Lewis Hamilton, currently fourth, has had an interesting time since an awful British GP, with a number of stories about him partying with multiple women and a resultant fresh spat with his girlfriend, Nicole Scherzinger. Since an equally unfruitful German GP last week he's been hanging out with filming friends in Cannes, then with the boxing legends Muhammad Ali and Vladimir Klitschko at the V & A sporting dinner last Wednesday. And it seems that he has become a serial tweeter in this latest spell of adversity.

"This was me & my man Desmond Tutu. Just realised I didn't tweet it before," he advised in one tweet.

"Shout out to my boy chris breezy @chrisbrown, incredible talent! Listen to his music before races... helps me get in the zone," said another, while others advised a fan: "What is important, is you do what suits you & not what others expect," and "People are always scared of whats [sic] different, afraid of change. We are always growing & changing."

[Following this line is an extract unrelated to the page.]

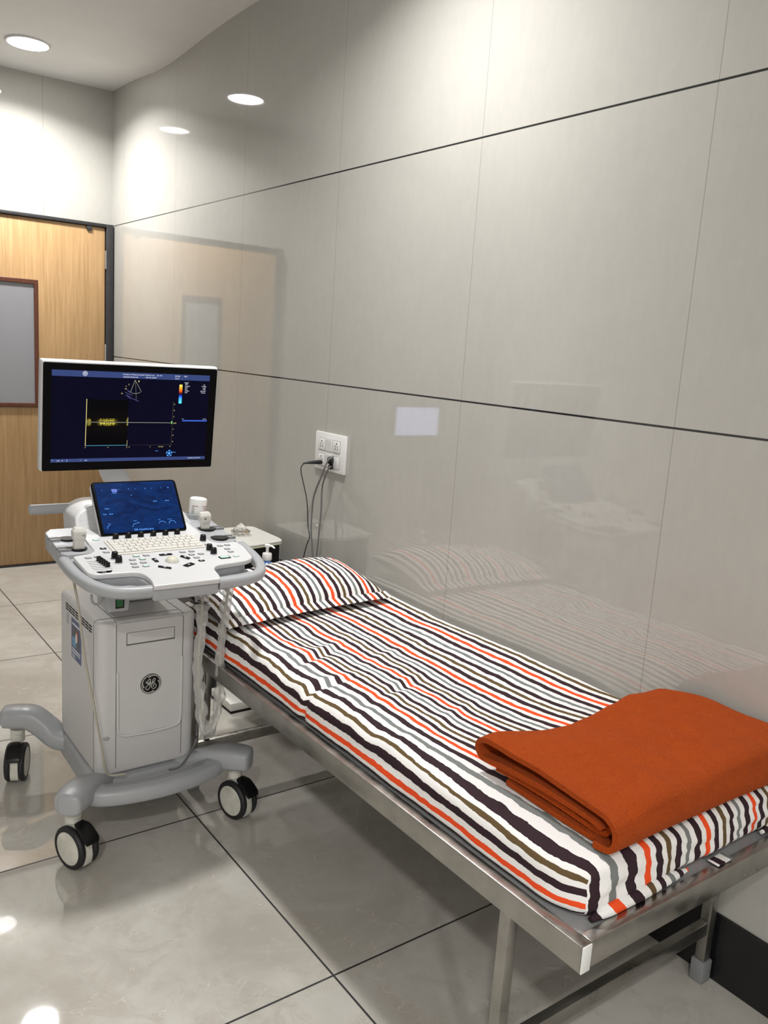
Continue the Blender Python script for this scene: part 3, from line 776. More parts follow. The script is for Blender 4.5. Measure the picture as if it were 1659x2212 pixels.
caster(.623, 2.190, math.radians(-70)); caster(1.120, 2.198, math.radians(-74)); caster(.606, 2.752, math.radians(-114)); caster(1.145, 2.716, math.radians(-60))

# column under the console
obj('column', G().curve([rrect(.885, 2.53, .15, .16, .03)], .656, .83, .01), M_GRAY, um)
# console: sheared so that it rises towards the back
SL = .1387
SH = Matrix(((1, 0, 0, 0), (0, 1, 0, 0), (0, SL, 1, .85 - 2.0 * SL), (0, 0, 0, 1)))
def cz(y, dz=0.): return .85 + SL * (y - 2.0) + dz
top = [(.764, 1.978), (.947, 1.978), (.954, 2.0), (.958, 2.045), (.975, 2.067), (1.072, 2.077), (1.102, 2.094), (1.116, 2.19), (1.107, 2.222), (1.053, 2.222), (1.036, 2.242), (1.036, 2.42), (.703, 2.42), (.699, 2.328), (.697, 2.238), (.676, 2.224), (.632, 2.215), (.636, 2.10), (.650, 2.084), (.75, 2.077), (.767, 2.06), (.773, 2.02)]
rad = [.006, .006, .02, .03, .02, .03, .022, .03, .008, .012, .02, 0, 0, 0, .012, .008, .008, .02, .016, .03, .03, .03]
con = obj('console', G().curve([rpoly(top, rad)], -.014, 0, .003, SH), M_WHITE, um)
und = [(.766, 1.984), (.945, 1.984), (.955, 2.03), (.972, 2.075), (1.075, 2.086), (1.118, 2.20), (1.122, 2.46), (.62, 2.46), (.628, 2.20), (.646, 2.092), (.75, 2.085), (.768, 2.04)]
und_o = obj('console_base', G().curve([rpoly(und, [.006, .006, .02, .03, .03, .03, .02, .02, .03, .03, .03, .03])], -.046, -.0142, .006, SH), M_GRAY, um)
obj('console_underside', G().curve([rpoly([(.75, 2.08), (1.0, 2.08), (1.03, 2.16), (1.02, 2.44), (.72, 2.44), (.72, 2.16)], .05)], -.058, -.0465, .005, SH), M_GRAY, um)
for k in (-1, 1):
    xm = lambda x: x if k < 0 else 1.7255 - x
    obj('grip_recess', G().curve([rpoly([(xm(.770), 2.004), (xm(.72), 2.008), (xm(.675), 2.026), (xm(.645), 2.066), (xm(.640), 2.098), (xm(.76), 2.098)], .004)], -.044, -.036, 0, SH), M_GRAY, um)
HL = [(.768, 2.000), (.72, 2.004), (.672, 2.022), (.640, 2.062), (.624, 2.115), (.617, 2.17), (.616, 2.24)]
for P in (HL, [(.945, 2.000), (1.0, 2.002)] + [(2 * CX - x, y) for x, y in HL[1:]]):
    obj('grip_handle', G().sweep([(x + (.004 if x > CX else 0), y, cz(y, -.023)) for x, y in P], .030, .031, 18, 2.8, smooth=7), M_GRAY, um)
# probe holders with slotted holes
def holder(poly_pre, holes, edge, sgn, name):
    pts = list(poly_pre)
    out = []
    for (cx, cy, r, hs) in holes:
        a0 = math.asin(hs / r)
        arc = [(cx + sgn * r * math.cos(a0 + (2 * PI - 2 * a0) * k / 28), cy + (1 if sgn > 0 else -1) * -1 * r * math.sin(-a0 - (2 * PI - 2 * a0) * k / 28 + 2 * PI) * (1 if True else 1)) for k in range(29)]
        out.append((cy, hs, arc))
    return out
def slotted(xin, xedge, ya, yb, holes, z0, z1, name):
    """plate between xin and xedge, holes opening towards xedge"""
    s = 1 if xedge > xin else -1
    pts = [(xin, ya), (xedge - s * .012, ya), (xedge, ya + .012)]
    for cx, cy, r, hs in holes:
        a0 = math.asin(hs / r)
        pts.append((xedge, cy - hs))
        for k in range(29):
            a = -a0 - (2 * PI - 2 * a0) * k / 28
            pts.append((cx + s * r * math.cos(a), cy + r * math.sin(a)))
        pts.append((xedge, cy + hs))
    pts += [(xedge, yb - .03), (xedge - s * .02, yb), (xin, yb)]
    h = obj(name, G().curve([pts], z0, z1, .002, SH), M_GRAY, um)
    for cx, cy, r, hs in holes:
        K = Matrix.Translation((cx, cy, cz(cy)))
        obj('holder_cup', G().lathe([(r - .0005, .0015), (r + .003, .0015), (r + .003, -.0445), (r * .5, -.0448), (r * .5, -.043), (r - .0005, -.04)], K, 28), M_BLACK, h)
        for q in (-1, 1):
            obj('slot_clip', G().box((min(cx + s * r, xedge + s * .003), cy + q * (hs + .006) - .004, cz(cy) - .004), (max(cx + s * r, xedge + s * .003), cy + q * (hs + .006) + .004, cz(cy) + .0035), .001), M_GRAYD, h)
    return h
slotted(1.036, 1.118, 2.226, 2.475, [(1.075, 2.262, .0235, .006), (1.070, 2.343, .0235, .006)], -.04, -.001, 'probe_holder')
slotted(.6965, .610, 2.232, 2.43, [(.661, 2.268, .0215, .006), (.655, 2.346, .0215, .006)], -.045, -.001, 'probe_holder')
# shoulders with perforated speaker panels
SHD = Matrix(((1, 0, 0, 0), (0, 0, -1, 2.395), (0, 1, 0, .89), (0, 0, 0, 1)))
TL = Matrix(((1, 0, 0, 0), (0, 1, .62, -.62 * .89), (0, 0, 1, 0), (0, 0, 0, 1)))
g = G().curve([rpoly([(.694, 0), (1.056, 0), (1.028, .05), (.995, .080), (.752, .080), (.716, .066), (.699, .05)], [0, 0, .01, .03, .03, .02, .01])], -.13, 0, .006, TL @ SHD)
sh = obj('console_shoulder', g, M_WHITE, um)
for pl in ([(.706, .012), (.757, .012), (.742, .067), (.722, .060), (.708, .048)], [(1.0, .012), (1.040, .012), (1.020, .045), (.995, .066)]):
    obj('speaker_grille', G().curve([rpoly(pl, .006)], -.001, .0008, 0, TL @ SHD), M_PERF, sh)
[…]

Meanwhile Sebastian Vettel, third, has been getting uncharacteristically tetchy and semantic. "I have a mouth and you have ears," he told reporters on Thursday while denying that he'd called Hamilton stupid for trying to unlap himself on the leaders in Germany. Yet what he actually said was: "That was not nice of him. I don't see the point why he's trying to race us. If he wants to go fast he can drop back, find a gap and go fast there. But it's a bit stupid to disturb the leaders." Herr splitting?

Vettel lost second place in Germany for illegally overtaking Jenson Button, was told that his team have to modify their engine maps here and has struggled all weekend with the handling, and now it has emerged that in Canada the FIA found a button within the Red Bull's cockpit that enabled the drivers to make changes to the ride height in a way that contravened the regulations laid down by the FIA.

The team denied using the facility between qualifying and the race, which would be illegal, but the endless battles over their interpretation of the rules are having an adverse effect.

Mark Webber, second overall to Alonso, won the British GP but was an also-ran in Germany and will start only 11th on the grid today. The amiable Aussie has been tight-lipped this weekend.

The calmest contender is the man who started the season in the worst car: Fernando Alonso at Ferrari. Holding a 34-point lead going into this race, the Spaniard has never driven better and has worked tirelessly on and off track to help Ferrari to massage their car into the only three-time winner.

But right now he's only sixth on the grid, and Hamilton is on pole; McLaren's 150th, his 22nd. Hamilton desperately needs a victory here, and nothing would signal better his intention to make sure that with nine races left the fight for the championship crown is a long way from over.